One of the maxims of modern-day economics is that the entire system is built on confidence. Feelings of financial insecurity have a tendency to spread quickly and envelop the entire economy. For this reason, it is extremely important that consumers have confidence in the fundamentals of the economy.

It is natural for citizens to feel trepidation about the economy during and immediately after a recession. The University of Michigan/Thompson Reuters Consumer Sentiment Index reflects this phenomenon. Indeed, the index registered at the low level of 70.4 in the third month of the Reagan recovery, January 1983.

However, in a solid recovery a spike in consumer sentiment generally occurs as citizens sense that the engines of economic growth are restarting. In the mid-1980s recovery, consumer confidence shot up remarkably quickly. In just four months, the index had increased from 70.4 in January 1983 to 93.3 in May of that year. As consumers felt a sustained boost to the economy, the index remained around or above 90 for the rest of the recovery.

In the recovery overseen by President Obama, consumer confidence has failed not only to sustain the levels reached under Reagan but even to reach them at all. The highest data point in the University of Michigan index during the tenure of President Obama is 79.3, recorded in May. Just as it appeared that consumer sentiment might be approaching normal levels, the index dropped sharply to 74.1 in June. 
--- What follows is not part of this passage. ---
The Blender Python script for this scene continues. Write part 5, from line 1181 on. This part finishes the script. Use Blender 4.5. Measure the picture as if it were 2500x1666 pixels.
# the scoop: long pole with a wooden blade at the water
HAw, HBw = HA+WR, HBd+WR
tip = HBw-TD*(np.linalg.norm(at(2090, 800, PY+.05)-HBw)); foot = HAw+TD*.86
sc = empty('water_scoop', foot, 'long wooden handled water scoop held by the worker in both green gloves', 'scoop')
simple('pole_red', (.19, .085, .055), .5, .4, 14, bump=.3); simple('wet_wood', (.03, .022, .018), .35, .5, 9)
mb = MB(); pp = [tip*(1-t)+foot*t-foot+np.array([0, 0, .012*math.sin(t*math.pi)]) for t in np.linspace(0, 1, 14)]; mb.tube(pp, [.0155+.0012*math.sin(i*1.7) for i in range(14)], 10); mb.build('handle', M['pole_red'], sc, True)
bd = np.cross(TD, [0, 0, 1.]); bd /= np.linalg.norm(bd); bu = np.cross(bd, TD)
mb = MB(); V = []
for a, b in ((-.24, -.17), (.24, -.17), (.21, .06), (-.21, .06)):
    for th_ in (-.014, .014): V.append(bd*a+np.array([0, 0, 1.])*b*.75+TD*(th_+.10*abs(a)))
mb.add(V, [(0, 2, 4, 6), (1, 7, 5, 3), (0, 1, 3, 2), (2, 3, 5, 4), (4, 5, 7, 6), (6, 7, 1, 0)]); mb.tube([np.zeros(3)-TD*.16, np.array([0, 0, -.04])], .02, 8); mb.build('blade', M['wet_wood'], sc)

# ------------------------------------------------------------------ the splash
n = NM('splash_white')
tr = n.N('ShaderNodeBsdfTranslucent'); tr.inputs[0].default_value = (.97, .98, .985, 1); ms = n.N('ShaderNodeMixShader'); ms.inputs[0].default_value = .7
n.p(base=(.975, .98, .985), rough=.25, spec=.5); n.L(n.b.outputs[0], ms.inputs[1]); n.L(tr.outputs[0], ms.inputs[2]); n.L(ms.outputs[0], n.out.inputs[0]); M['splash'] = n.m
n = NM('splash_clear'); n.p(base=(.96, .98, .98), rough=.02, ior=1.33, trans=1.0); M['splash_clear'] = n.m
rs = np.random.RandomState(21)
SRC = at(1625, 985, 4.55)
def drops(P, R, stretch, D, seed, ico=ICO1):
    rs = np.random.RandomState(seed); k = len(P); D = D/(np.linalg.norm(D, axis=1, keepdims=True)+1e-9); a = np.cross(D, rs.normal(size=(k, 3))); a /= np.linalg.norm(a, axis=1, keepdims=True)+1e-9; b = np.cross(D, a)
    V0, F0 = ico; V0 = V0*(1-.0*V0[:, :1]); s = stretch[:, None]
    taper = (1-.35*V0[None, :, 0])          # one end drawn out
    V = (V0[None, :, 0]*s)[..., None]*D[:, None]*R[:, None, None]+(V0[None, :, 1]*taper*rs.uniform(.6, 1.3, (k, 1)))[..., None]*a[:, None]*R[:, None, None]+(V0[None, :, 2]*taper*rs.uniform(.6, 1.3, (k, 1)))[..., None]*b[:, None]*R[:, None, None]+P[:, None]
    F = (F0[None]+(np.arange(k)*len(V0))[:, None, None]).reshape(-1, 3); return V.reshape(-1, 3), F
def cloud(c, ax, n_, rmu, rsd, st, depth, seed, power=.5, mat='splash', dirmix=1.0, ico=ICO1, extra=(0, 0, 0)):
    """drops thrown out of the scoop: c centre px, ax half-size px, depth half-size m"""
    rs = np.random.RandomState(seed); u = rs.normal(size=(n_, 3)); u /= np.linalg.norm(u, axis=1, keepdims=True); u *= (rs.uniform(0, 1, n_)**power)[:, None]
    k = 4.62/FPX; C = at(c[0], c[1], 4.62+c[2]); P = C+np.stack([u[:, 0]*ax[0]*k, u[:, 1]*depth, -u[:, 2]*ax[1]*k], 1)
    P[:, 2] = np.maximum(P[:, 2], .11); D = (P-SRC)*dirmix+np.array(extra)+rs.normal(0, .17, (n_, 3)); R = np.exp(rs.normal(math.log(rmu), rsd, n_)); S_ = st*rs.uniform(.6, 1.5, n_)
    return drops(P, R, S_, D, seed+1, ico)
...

At every point in the Obama recovery, consumer confidence has been below its level at equivalent points in the Reagan recovery. The perception on the part of ordinary Americans that the economy is in a precarious position has negatively impacted growth. When consumer spending suffers, roughly 70 percent of economic activity declines.

Data on consumer spending show that low confidence in the economy has indeed affected outlays. Real personal consumption expenditures (PCE), consumer spending adjusted for inflation, have risen by only 5.52 percent over the first 13 quarters of the Obama presidency compared with 8.87 percent in the first 13 quarters of President George W. Bush’s first term. PCE was not calculated on a quarterly basis during the Reagan presidency, but Commerce Department figures show a strong 12.87 percent increase over the first three years of Reagan’s first term.  

Midway through President Obama’s fourth year in office, consumers are still not spending because they remain worried about the fundamentals of the American economy, and rightly so. In the absence of the enactment of pro-growth policies, expect consumer confidence and spending to linger at subpar levels.